The lady in the ambulance’s belly cried through his walls. She yelled, MY HEART IS BROKEN, and I said, MAYBE YOU SHOULDN’T HAVE CUT YOUR HAIR. I pried open his jaws, birthed the woman onto solid ground head first and screaming. Her arms ripped from their sockets, but I don’t think she noticed. With purple nail polish I painted a dotted line down her chest. Instead of marching ants, they were fairy footprints because she was afraid of insects. I cracked her ribs along the guide. I unclogged her arteries with a plunger. I sewed her ripped valves with shoelaces and whiskers. I knelt on the floor, hands dripping blood, her organs exposed to air like a lizard belly-up to the sun. There’s no warmth here, I told her. It was shut off months ago.

The ambulance watched, wails growing louder and louder. I smacked his taillights with my bloody hand to shut him up. I smacked him so hard the plasma separated from each blood cell, staining his skin with sticky blotches, more yellow than red. You don’t know, he said. You can’t feel this, he said. You can fix things, he said. I made him go wash his windshield in the bathroom, dim his flashing lights. You’re causing a scene, I said. Close your mouth, I said. Feel better, I said.

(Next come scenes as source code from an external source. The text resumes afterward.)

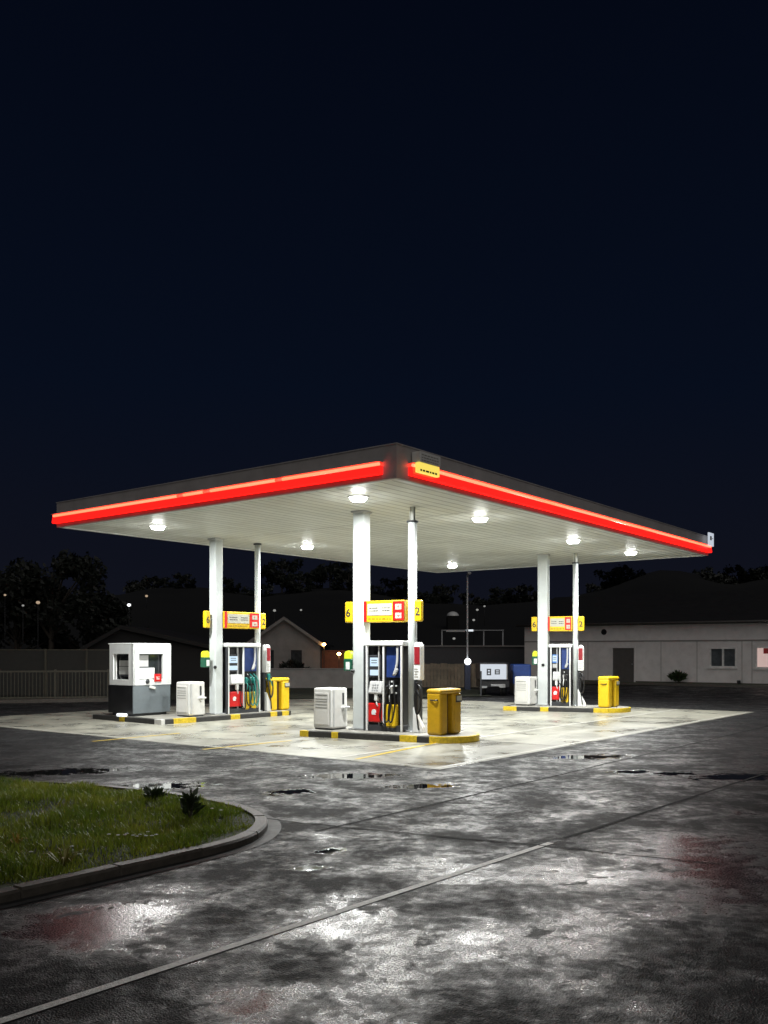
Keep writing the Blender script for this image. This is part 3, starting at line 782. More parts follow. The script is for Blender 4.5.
def waste_bin(P, label, shade='yellowbin'):
    e = empty('waste_bin', (P.x, P.y, HI), VA); tag(e, label, 'bin', 'yellow waste bins on the islands')
    b = MB(); b.span((-.34, -.16, 0), (-.10, .17, .80), .05, seg=3); bd = b.build('body', shade, e)
    b = MB(); b.span((.06, -.17, 0), (.36, .17, .78), .06, seg=3); b.build('side_body', shade, e)
    b = MB(); b.span((-.13, -.05, .02), (.09, .15, .76)); b.build('slot', 'brown', e)
    b = MB(); b.span((-.345, -.168, .765), (.365, .178, .86), .047, seg=4); b.build('lid', shade, e)
    b = MB(); b.span((.15, -.178, .60), (.34, -.158, .73), .008); lb = b.build('label_holder', 'black', e)
    b = MB(); b.span((.165, -.183, .63), (.33, -.1785, .72)); b.build('label', 'signpanel', lb)
    b = MB(); b.tube([(-.345, -.10, .66), (-.37, -.02, .65), (-.345, .08, .66)], .012, 6, 4); b.build('handle', 'black', e)
    return e

def dispenser(P, ang, x, label):
    e = empty('glove_dispenser', (P.x, P.y, 1.30), ang); tag(e, label, 'dispenser', 'glove dispensers on the columns')
    b = MB(); b.prism([(x-.075, .24), (x+.075, .24)]+[(x+.075*math.cos(R(t)), .33+.075*math.sin(R(t))) for t in range(0, 181, 20)], -.08, .08, .008, axis=Matrix(((1, 0, 0, 0), (0, 0, -1, 0), (0, 1, 0, 0), (0, 0, 0, 1)))); b.build('top_cover', 'lime', e)
    b = MB(); b.span((x-.085, -.085, .0), (x+.085, .085, .238), .012); bx = b.build('green_box', 'green', e)
    b = MB(); b.span((x-.03, -.0895, .03), (x+.06, -.0855, .18)); b.build('white_label', 'white', bx)
    b = MB(); b.span((x+.075, -.02, .14), (x+.13, .02, .2)); b.build('bracket', 'steel', e)
    return e

def solve(P, ang, px):
    k = (px-CX)/F; return (k*P.y-P.x)/(math.cos(ang)-k*math.sin(ang))

def pump_island(which, P, angd, px_thin, ends, poly, blocks, label):
    ang = R(angd)
    e = empty('pump_island', (P.x, P.y, 0), ang); tag(e, label, 'kerbed island', 'pump islands')
    b = MB(); b.prism(poly, 0, HI-.012, .012); b.build('kerb', 'kerbdark', e)
    cxx = sum(p[0] for p in poly)/len(poly); cyy = sum(p[1] for p in poly)/len(poly)
    return e, ang

def strip_blocks(e, t_front, blocks, depth=.10):
    for s0, s1, mt in blocks:
        b = MB(); b.span((s0, t_front-.004, 0), (s1, t_front+depth, HI-.006), .006); b.build('painted_block', mt, e)

# --- centre island
def rect_round(s0, s1, t0, t1):
    r = (t1-t0)/2; return [(s0, t0), (s1-r, t0)]+arc(s1-r, (t0+t1)/2, r, -90, 90)[1:-1]+[(s1-r, t1), (s0, t1)]
def top_slab(e, poly, inset_=.05):
    c = Vector((sum(p[0] for p in poly)/len(poly), sum(p[1] for p in poly)/len(poly)))
    b = MB(); b.prism([tuple(c+(Vector(p)-c)*(1-inset_)) for p in poly], HI-.03, HI, 0); b.build('top_slab', 'concrete', e)

P1 = Vector((-.45, 18.2)); A1 = -28
P2 = Vector((-4.18, 22.6)); A2 = 50
P3 = Vector((4.62, 26.3)); A3 = -20
th1, th2, th3 = solve(P1, R(A1), 412.5), solve(P2, R(A2), 257.5), solve(P3, R(A3), 575.5)
def loc(P, A, s, t):
    a = R(A); return Vector((P.x+math.cos(a)*s-math.sin(a)*t, P.y+math.sin(a)*s+math.cos(a)*t))

# end points along each island from the photo's kerb ends
def st(P, A, px, py):
    g = gp(px, py).to_2d()-P; a = R(A); return (g.x*math.cos(a)+g.y*math.sin(a), -g.x*math.sin(a)+g.y*math.cos(a))
poly1 = rect_round(-1.0, 2.5, -.72, .62)
i1, _ = pump_island('c', P1, A1, 0, 0, poly1, 0, 'nearest pump island, dark kerb with yellow blocks and a rounded yellow-brown right end')
top_slab(i1, poly1)
strip_blocks(i1, -.72, [(-1.004, -.80, 'kerbyellow'), (-.27, -.12, 'kerbyellow'), (1.22, 1.58, 'kerbyellow')])
b = MB(); r_ = .674
pts = [(1.83, -.05)]+arc(1.83, -.05, r_, -90, 60, 16); b.prism([(p[0], p[1]) for p in pts], 0, HI-.004, .006); b.build('rounded_end', 'kerbyellow', i1)
poly2 = [(-1.95, -.42), (2.15, -.42)]+[(2.3, -.3), (2.3, .5), (2.15, .62)]+[(-.55, .62), (-.55, 2.4), (-1.95, 2.4)]
i2, _ = pump_island('l', P2, A2, 0, 0, poly2, 0, 'pump island on the left that also carries the white and grey kiosk')
c_ = 0
b = MB(); b.prism([(-1.88, -.36), (2.1, -.36), (2.24, .5), (2.1, .56), (-.62, .56), (-.62, 2.33), (-1.88, 2.33)], HI-.03, HI); b.build('top_slab', 'concrete', i2)
strip_blocks(i2, -.42, [(-1.6, -.95, 'kerbyellow'), (.12, .42, 'kerbyellow'), (1.45, 1.68, 'kerbyellow'), (1.86, 2.1, 'kerbyellow')])
b = MB(); b.span((-1.954, 1.02, 0), (-1.85, 1.25, HI-.006), .006); b.build('painted_block', 'kerbyellow', i2)
b = MB(); b.span((-1.954, -.424, 0), (-1.85, -.16, HI-.006), .006); b.build('painted_block', 'offwhite', i2)
poly3 = rect_round(-1.0, 2.45, -.82, .55)
i3, _ = pump_island('r', P3, A3, 0, 0, poly3, 0, 'pump island farthest right, in front of the long pale building')
top_slab(i3, poly3)
strip_blocks(i3, -.82, [(-1.004, -.62, 'kerbyellow'), (.05, .28, 'kerbyellow'), (1.52, 1.92, 'kerbyellow')])
b = MB(); pts = [(1.77, -.135)]+arc(1.77, -.135, .689, -90, 60, 16); b.prism(pts, 0, HI-.004, .006); b.build('rounded_end', 'kerbyellow', i3)

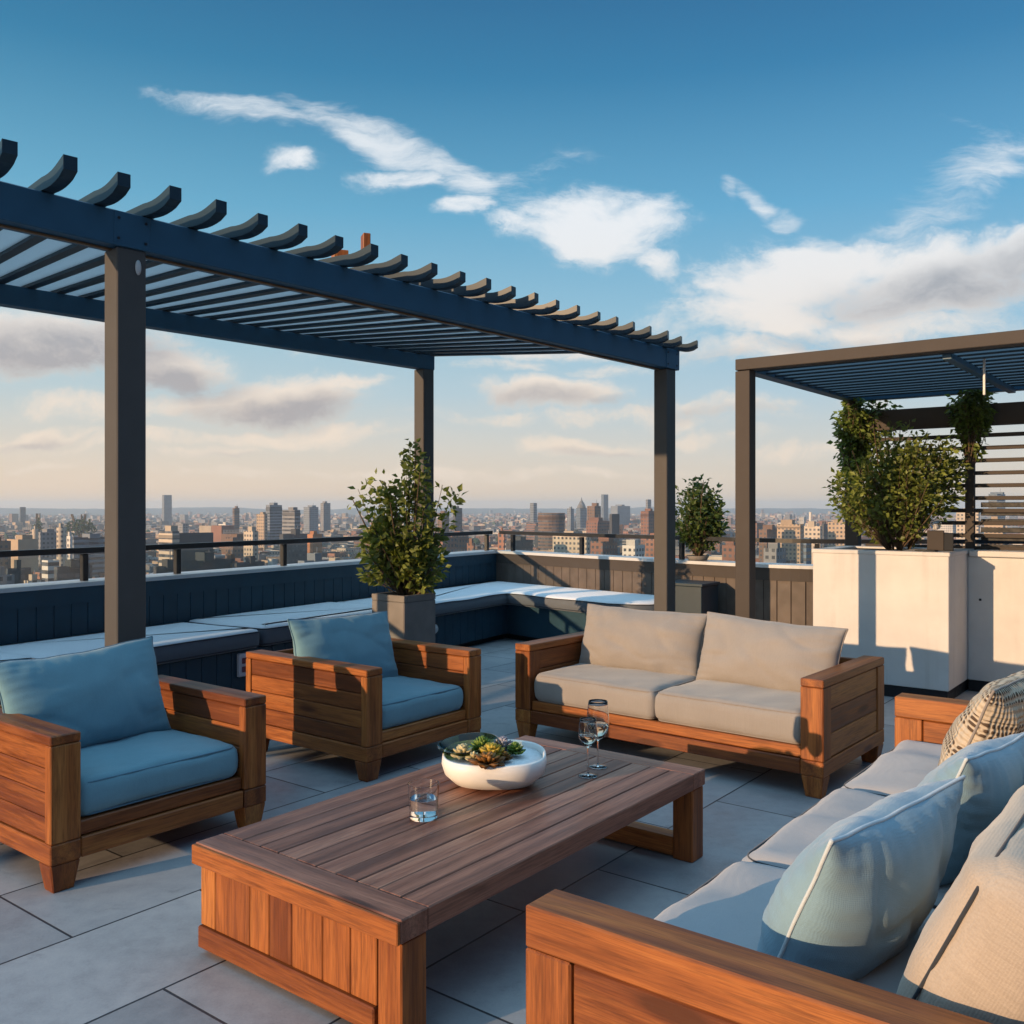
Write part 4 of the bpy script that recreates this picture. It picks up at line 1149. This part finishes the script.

Last night, you wailed outside my window. I ran to your side, wrapped my arms around your neck, squeezed you close. I told you that you were safe. I said words I could not prove, words that could build a house but not a home. Words that could cover, but could not fix.

5 Responses to “Your Siren’s Running on Empty”

  1. leeraloo February 25, 2011 at 10:50 am #

    This is good! I don’t know how you came up with the idea for it, because it’s a wonderful kind of crazy, but I like it.

  2. Lindsey.p.LaVal February 25, 2011 at 1:49 pm #

    Abby! Good use of conceptualism/surreeealism.
    That’s a new style for you! you’re growing!
    BRAVE AND GOREY; or, how I am proud.

  3. Brian February 25, 2011 at 2:08 pm #

    This makes me really happy! Again, thank you for the shoutout. Y’all are the best. We had a blast.

    “You can’t feel this, he said. You can fix things, he said.” — lovely.

  4. Maria February 27, 2011 at 10:19 pm #

    WOW!! I think I had a dream like this once.

  5. elysiasmith February 28, 2011 at 9:47 am #

    Abby.
    after edits. you should submit this. it’s wonderful.